Here is what I have seen historically. The beginning complaints about MongoDB was that it was so unstructured that it was like, and I am paraphrasing here but using the same analogy, like how my son cleans his room by throwing everything into the closet (my son as well apparently, but he also misses the closet frequently by some fluke of really bad, bad, aim).
That was 2014, then it was NoSQL is not secure enough, not mature enough, it will not replace SQL, it does not have ACID, etc.
Well, overtime, despite all of this, MongoDb has become more and more adopted by enterprises and has moved up to mission critical roles within enterprises. And with the latest update, it now does multi document ACID, and less spoken about is the analytical abilities that MongoDB has programmed into its database to make it a superior BI database.
What disruptive technologies do is disrupt. They disrupt by finding something that the existing standard technology does not do well enough, and that they can do better. Otherwise the product is considered unwieldy, or too expensive, or too unsecure, etc.
What happens, over time, is that disruptive product gets better and better, more mature, and suddenly what once was a niche, becomes a larger niche, and a larger niche, until it is no longer a niche.
What also happens is that insiders in the industry are skeptical, they do not like change, have seen such claims before, and they end up behind the change that occurs as the product becames better and better, and the decision makers move it to more and more and larger and larger niches, until it is no longer a niche. Happens almost every time.
No, existing ERP is not going to move to MongoDB. But what will move to MongoDB is all many new iterations of problems that otherwise would have gone to SQL, but now NoSQL can handle. And NoSQL is not only more cost effective license wise, not only easier to work with programming wise, it is also far more scaleable. And Big Data, AI, require enormous scaleablility to be economical. SQL does not provide this, and SQL does not provide the capability of fully exploiting Big Data and AI.
Look at Met Life, the 360 degree view of the customer. They tried for years to build a produce on SQL databases to consolidate all their customer data in an easy to use CRM. They failed for years. Then they tried MongoDB, and within a few months they succeeded!
That is what disruptive technologies do. The fact that mainframes continue to exist, does not take away from the fact that they were disrupted long ago. SQL will still exist, and it will dominate for many functions for a very long time. WHO CARES. SQL cannot do what Met Life needed it to do. And since MongoDB, alone in the entire world of NoSQL can also do ACID on multiple documents, more work that may have gone SQL, overtime, will go to MongoDB.
The market is so large, that like with ANET, it only requires one percent, two percent, ten percent of the market.
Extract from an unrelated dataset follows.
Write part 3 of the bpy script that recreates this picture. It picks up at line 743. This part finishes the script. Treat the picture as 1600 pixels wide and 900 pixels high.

You know that ANET is only about 16% of the market or less at present, it does not take 1005 of the market.
It seems that people analyze MongoDB as if it only needs to be taking 100% of the market from SQL. It will be a $65 billion market in 4 years or so. 10% of that is $6.5 billion. That would exceed expectations for MongoDB. Nevertheless, it appears that whatever marketshare NoSQL databases gain in enterprise, MongoDB will obtain the vast majority of it. 50%, 75%, 90%, I do not know. But the majority of it, and the chunk will be worth billions by then. If Gartner is correct of course.
And this marketshare will only increase as confidence in what Mongo can do grows, and Mongo continues to increase its capabilities, and the need for databases continues to move to unstructured.
Postgres, #4 database is a hybrid solution, but it cannot scale as well as MongoDB. At some point Since MongoDB is also ACID, companies will decide why not use that capacity as well with MongoDB to go along with its unstructured capabilities. 1%, then 5%, then 10% and so on.
That is how disruptive technologies work. Let me know when Cassandra has ACID for multiple documents, or has the analytical capabilities that Mongo creates, or has the ear of C level executives in enterprises that MongoDB states that they have.